| EXERCISE AIM |
Write the data below out exactly as it stands. Do not include the pictures.

| MATERIAL PROVIDED |
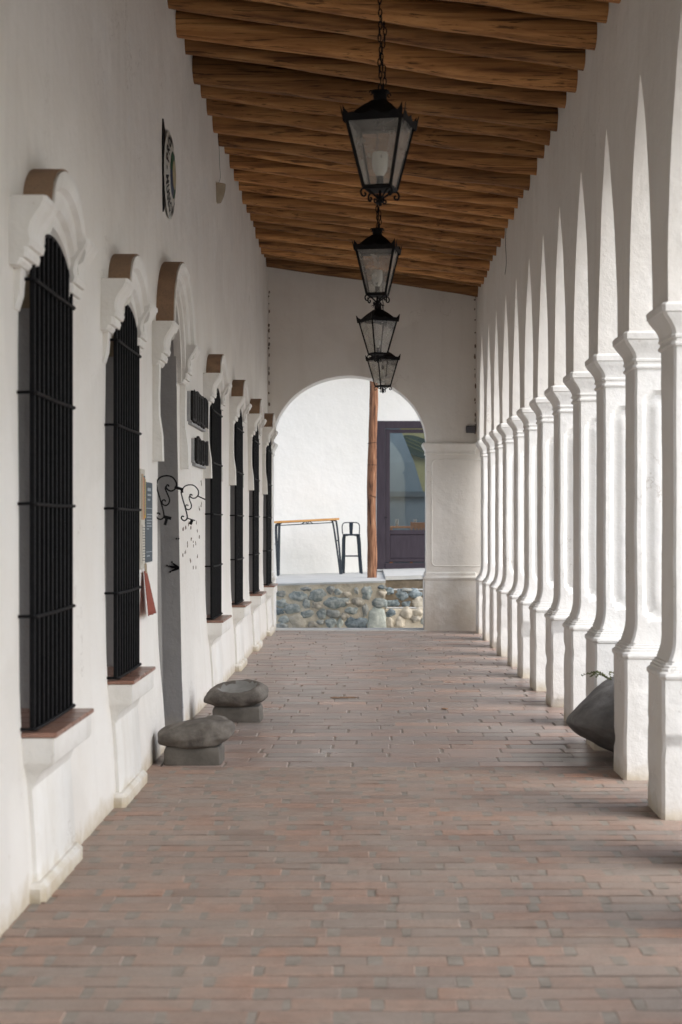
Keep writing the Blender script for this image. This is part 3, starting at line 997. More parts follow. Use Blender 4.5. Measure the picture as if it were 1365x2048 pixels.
def lantern(X, Y, rz, bulb, label):
    ln = empty('lantern', (X, Y, 3.24), rz=rz)
    tag(ln, label, 'lantern', 'iron lanterns hanging in a row')
    zb, zt = 0.085, 0.445         # glass body bottom and top (local)
    hb, ht = 0.075, 0.152
    I = 'lantern_iron'
    cor = ((-1, -1), (1, -1), (1, 1), (-1, 1))
    # frame
    fr = []
    for sx, sy in cor:
        fr.append(tube([(sx * hb, sy * hb, zb), (sx * ht, sy * ht, zt)], 0.0095, 4))
    for h_, z, th in ((hb, zb, 0.011), (ht, zt, 0.010)):
        for a, b_ in zip(cor, cor[1:] + cor[:1]):
            fr.append(tube([(a[0] * h_, a[1] * h_, z), (b_[0] * h_, b_[1] * h_, z)], th, 4))
    fr.append(box(-hb, hb, -hb, hb, zb - 0.012, zb - 0.002))
    mobj('frame', join(*fr), I, ln)
    # crown: a pierced cresting above the top rim with points at the corners
    crr = []
    e = ht + 0.012
    for a, b_ in zip(cor, cor[1:] + cor[:1]):
        A, B = Vector((a[0] * e, a[1] * e, 0)), Vector((b_[0] * e, b_[1] * e, 0))
        out = ((A + B) / 2).normalized()
        prof = [(0, 0.062), (0.04, 0.040), (0.09, 0.022), (0.16, 0.026), (0.22, 0.016), (0.30, 0.012), (0.38, 0.014), (0.44, 0.022), (0.50, 0.030), (0.56, 0.022), (0.62, 0.014), (0.70, 0.012), (0.78, 0.016), (0.84, 0.026), (0.91, 0.022), (0.96, 0.040), (1.0, 0.062)]
        v, f = [], []
        for t, hh in prof:
            p = A.lerp(B, t)
            lean = out * (0.25 * hh)
            for q in (p - out * 0.0, p + out * 0.003):
                v.append(tuple(q + Vector((0, 0, zt - 0.02))))
                v.append(tuple(q + lean + Vector((0, 0, zt + hh))))
        for k in range(len(prof) - 1):
            b0 = k * 4
            f += [(b0, b0 + 4, b0 + 5, b0 + 1), (b0 + 2, b0 + 3, b0 + 7, b0 + 6), (b0 + 1, b0 + 5, b0 + 7, b0 + 3)]
        crr.append((v, f))
    mobj('cresting', join(*crr), I, ln)
    # roof and neck
    rr = []
    for h_, z in ((ht + 0.008, zt + 0.004), (ht - 0.02, zt + 0.025), (0.085, zt + 0.075), (0.050, zt + 0.105), (0.040, zt + 0.115)):
        rr.append([(sx * h_, sy * h_, z) for sx, sy in cor])
    mobj('roof_cap', loft(rr), I, ln)
    mobj('neck', lathe([(0.038, zt + 0.11), (0.038, zt + 0.158), (0.052, zt + 0.163), (0.052, zt + 0.170), (0.02, zt + 0.174)], 12), I, ln, smooth=40)
    sc = []
    for k in range(4):
        a = math.pi / 2 * k + math.pi / 4
        pts = []
        for j in range(10):
            t = j / 9
            ang = -0.5 * math.pi + 1.6 * math.pi * t
            r_ = 0.013 * (1 - 0.4 * t)
            rad, z = 0.060 + r_ * math.cos(-ang + math.pi), zt + 0.156 + r_ * math.sin(-ang + math.pi)
            pts.append((rad * math.cos(a), rad * math.sin(a), z))
        sc.append(tube(pts, 0.0035, 5))
    mobj('neck_scroll', join(*sc), I, ln)
    # panes
    for a, b_ in zip(cor, cor[1:] + cor[:1]):
        q = 0.993
        v = [(a[0] * hb * q, a[1] * hb * q, zb + 0.004), (b_[0] * hb * q, b_[1] * hb * q, zb + 0.004), (b_[0] * ht * q, b_[1] * ht * q, zt - 0.004), (a[0] * ht * q, a[1] * ht * q, zt - 0.004)]
        mobj('pane', (v, [(0, 1, 2, 3)]), 'lantern_glass', ln)
    # scrolls under the body
    for k in range(4):
        a = math.pi / 2 * k + math.pi / 4
        ca, sa = math.cos(a), math.sin(a)
        pts = []
        for rad, z in ((0.0, 0.018), (0.012, 0.028), (0.05, 0.055), (0.085, 0.074), (0.112, 0.072), (0.122, 0.054), (0.114, 0.036), (0.098, 0.034), (0.091, 0.046), (0.099, 0.053)):
            pts.append((rad * ca, rad * sa, z))
        mobj('scroll', tube(spline(pts, 3), 0.006, 5), I, ln)
        pts = []
        for rad, z in ((0.008, 0.040), (0.012, 0.018), (0.026, 0.004), (0.038, 0.012), (0.034, 0.024), (0.025, 0.020)):
            pts.append((rad * ca, rad * sa, z))
        mobj('lower_scroll', tube(spline(pts, 3), 0.005, 5), I, ln)
    mobj('finial', lathe([(0.004, -0.012), (0.011, -0.004), (0.009, 0.012), (0.015, 0.024), (0.008, 0.040), (0.008, zb)], 10), I, ln, smooth=40)
    # bulb
    if bulb == 'led':
        bo = mobj('bulb', lathe([(0.018, 0.150), (0.022, 0.156), (0.036, 0.178), (0.043, 0.205), (0.044, 0.232), (0.044, 0.268), (0.039, 0.280), (0.026, 0.284), (0.004, 0.285)], 20), 'bulb', ln, smooth=50)
        mobj('socket', lathe([(0.019, zb), (0.019, 0.152)], 12), 'bulb_base', bo)
    elif bulb == 'small':
        bo = mobj('bulb', lathe([(0.013, 0.150), (0.016, 0.165), (0.029, 0.19), (0.031, 0.21), (0.024, 0.232), (0.004, 0.240)], 16), 'bulb', ln, smooth=50)
        mobj('socket', lathe([(0.016, zb), (0.016, 0.152)], 12), 'bulb_base', bo)
    else:
        bo = mobj('bulb', lathe([(0.004, 0.130), (0.030, 0.140), (0.044, 0.168), (0.042, 0.20), (0.026, 0.228), (0.020, 0.25), (0.017, 0.31)], 18), 'bulb', ln, smooth=50)
        mobj('socket', lathe([(0.018, 0.305), (0.018, 0.36), (0.006, 0.365), (0.006, zt + 0.1)], 12), 'bulb_base', bo)
    # chain
    top = ceil_z(X) - 0.02 - 3.24
    lk = []
    z = zt + 0.19
    k = 0
    while z < top:
        lk.append(torus_link((0.004 * math.sin(k * 1.3), 0, z), 0.022, 0.0036, (math.pi / 2) * (k % 2), 0.3 * math.sin(k * 2.1)))
        z += 0.034; k += 1
    for k in range(11):
        lk.append(torus_link((0.016 + 0.010 * math.sin(k * 0.9), 0.006, zt + 0.19 + 0.034 * k), 0.022, 0.0034, (math.pi / 2) * ((k + 1) % 2), 0.4))
    mobj('chain', join(*lk), I, ln)
    return ln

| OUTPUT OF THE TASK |
Keep writing the Blender script for this image. This is part 3, starting at line 997. More parts follow. Use Blender 4.5. Measure the picture as if it were 1365x2048 pixels.
def lantern(X, Y, rz, bulb, label):
    ln = empty('lantern', (X, Y, 3.24), rz=rz)
    tag(ln, label, 'lantern', 'iron lanterns hanging in a row')
    zb, zt = 0.085, 0.445         # glass body bottom and top (local)
    hb, ht = 0.075, 0.152
    I = 'lantern_iron'
    cor = ((-1, -1), (1, -1), (1, 1), (-1, 1))
    # frame
    fr = []
    for sx, sy in cor:
        fr.append(tube([(sx * hb, sy * hb, zb), (sx * ht, sy * ht, zt)], 0.0095, 4))
    for h_, z, th in ((hb, zb, 0.011), (ht, zt, 0.010)):
        for a, b_ in zip(cor, cor[1:] + cor[:1]):
            fr.append(tube([(a[0] * h_, a[1] * h_, z), (b_[0] * h_, b_[1] * h_, z)], th, 4))
    fr.append(box(-hb, hb, -hb, hb, zb - 0.012, zb - 0.002))
    mobj('frame', join(*fr), I, ln)
    # crown: a pierced cresting above the top rim with points at the corners
    crr = []
    e = ht + 0.012
    for a, b_ in zip(cor, cor[1:] + cor[:1]):
        A, B = Vector((a[0] * e, a[1] * e, 0)), Vector((b_[0] * e, b_[1] * e, 0))
        out = ((A + B) / 2).normalized()
        prof = [(0, 0.062), (0.04, 0.040), (0.09, 0.022), (0.16, 0.026), (0.22, 0.016), (0.30, 0.012), (0.38, 0.014), (0.44, 0.022), (0.50, 0.030), (0.56, 0.022), (0.62, 0.014), (0.70, 0.012), (0.78, 0.016), (0.84, 0.026), (0.91, 0.022), (0.96, 0.040), (1.0, 0.062)]
        v, f = [], []
        for t, hh in prof:
            p = A.lerp(B, t)
            lean = out * (0.25 * hh)
            for q in (p - out * 0.0, p + out * 0.003):
                v.append(tuple(q + Vector((0, 0, zt - 0.02))))
                v.append(tuple(q + lean + Vector((0, 0, zt + hh))))
        for k in range(len(prof) - 1):
            b0 = k * 4
            f += [(b0, b0 + 4, b0 + 5, b0 + 1), (b0 + 2, b0 + 3, b0 + 7, b0 + 6), (b0 + 1, b0 + 5, b0 + 7, b0 + 3)]
        crr.append((v, f))
    mobj('cresting', join(*crr), I, ln)
    # roof and neck
    rr = []
    for h_, z in ((ht + 0.008, zt + 0.004), (ht - 0.02, zt + 0.025), (0.085, zt + 0.075), (0.050, zt + 0.105), (0.040, zt + 0.115)):
        rr.append([(sx * h_, sy * h_, z) for sx, sy in cor])
    mobj('roof_cap', loft(rr), I, ln)
    mobj('neck', lathe([(0.038, zt + 0.11), (0.038, zt + 0.158), (0.052, zt + 0.163), (0.052, zt + 0.170), (0.02, zt + 0.174)], 12), I, ln, smooth=40)
    sc = []
    for k in range(4):
        a = math.pi / 2 * k + math.pi / 4
        pts = []
        for j in range(10):
            t = j / 9
            ang = -0.5 * math.pi + 1.6 * math.pi * t
            r_ = 0.013 * (1 - 0.4 * t)
            rad, z = 0.060 + r_ * math.cos(-ang + math.pi), zt + 0.156 + r_ * math.sin(-ang + math.pi)
            pts.append((rad * math.cos(a), rad * math.sin(a), z))
        sc.append(tube(pts, 0.0035, 5))
    mobj('neck_scroll', join(*sc), I, ln)
    # panes
    for a, b_ in zip(cor, cor[1:] + cor[:1]):
        q = 0.993
        v = [(a[0] * hb * q, a[1] * hb * q, zb + 0.004), (b_[0] * hb * q, b_[1] * hb * q, zb + 0.004), (b_[0] * ht * q, b_[1] * ht * q, zt - 0.004), (a[0] * ht * q, a[1] * ht * q, zt - 0.004)]
        mobj('pane', (v, [(0, 1, 2, 3)]), 'lantern_glass', ln)
    # scrolls under the body
    for k in range(4):
        a = math.pi / 2 * k + math.pi / 4
        ca, sa = math.cos(a), math.sin(a)
        pts = []
        for rad, z in ((0.0, 0.018), (0.012, 0.028), (0.05, 0.055), (0.085, 0.074), (0.112, 0.072), (0.122, 0.054), (0.114, 0.036), (0.098, 0.034), (0.091, 0.046), (0.099, 0.053)):
            pts.append((rad * ca, rad * sa, z))
        mobj('scroll', tube(spline(pts, 3), 0.006, 5), I, ln)
        pts = []
        for rad, z in ((0.008, 0.040), (0.012, 0.018), (0.026, 0.004), (0.038, 0.012), (0.034, 0.024), (0.025, 0.020)):
            pts.append((rad * ca, rad * sa, z))
        mobj('lower_scroll', tube(spline(pts, 3), 0.005, 5), I, ln)
    mobj('finial', lathe([(0.004, -0.012), (0.011, -0.004), (0.009, 0.012), (0.015, 0.024), (0.008, 0.040), (0.008, zb)], 10), I, ln, smooth=40)
    # bulb
    if bulb == 'led':
        bo = mobj('bulb', lathe([(0.018, 0.150), (0.022, 0.156), (0.036, 0.178), (0.043, 0.205), (0.044, 0.232), (0.044, 0.268), (0.039, 0.280), (0.026, 0.284), (0.004, 0.285)], 20), 'bulb', ln, smooth=50)
        mobj('socket', lathe([(0.019, zb), (0.019, 0.152)], 12), 'bulb_base', bo)
    elif bulb == 'small':
        bo = mobj('bulb', lathe([(0.013, 0.150), (0.016, 0.165), (0.029, 0.19), (0.031, 0.21), (0.024, 0.232), (0.004, 0.240)], 16), 'bulb', ln, smooth=50)
        mobj('socket', lathe([(0.016, zb), (0.016, 0.152)], 12), 'bulb_base', bo)
    else:
        bo = mobj('bulb', lathe([(0.004, 0.130), (0.030, 0.140), (0.044, 0.168), (0.042, 0.20), (0.026, 0.228), (0.020, 0.25), (0.017, 0.31)], 18), 'bulb', ln, smooth=50)
        mobj('socket', lathe([(0.018, 0.305), (0.018, 0.36), (0.006, 0.365), (0.006, zt + 0.1)], 12), 'bulb_base', bo)
    # chain
    top = ceil_z(X) - 0.02 - 3.24
    lk = []
    z = zt + 0.19
    k = 0
    while z < top:
        lk.append(torus_link((0.004 * math.sin(k * 1.3), 0, z), 0.022, 0.0036, (math.pi / 2) * (k % 2), 0.3 * math.sin(k * 2.1)))
        z += 0.034; k += 1
    for k in range(11):
        lk.append(torus_link((0.016 + 0.010 * math.sin(k * 0.9), 0.006, zt + 0.19 + 0.034 * k), 0.022, 0.0034, (math.pi / 2) * ((k + 1) % 2), 0.4))
    mobj('chain', join(*lk), I, ln)
    return ln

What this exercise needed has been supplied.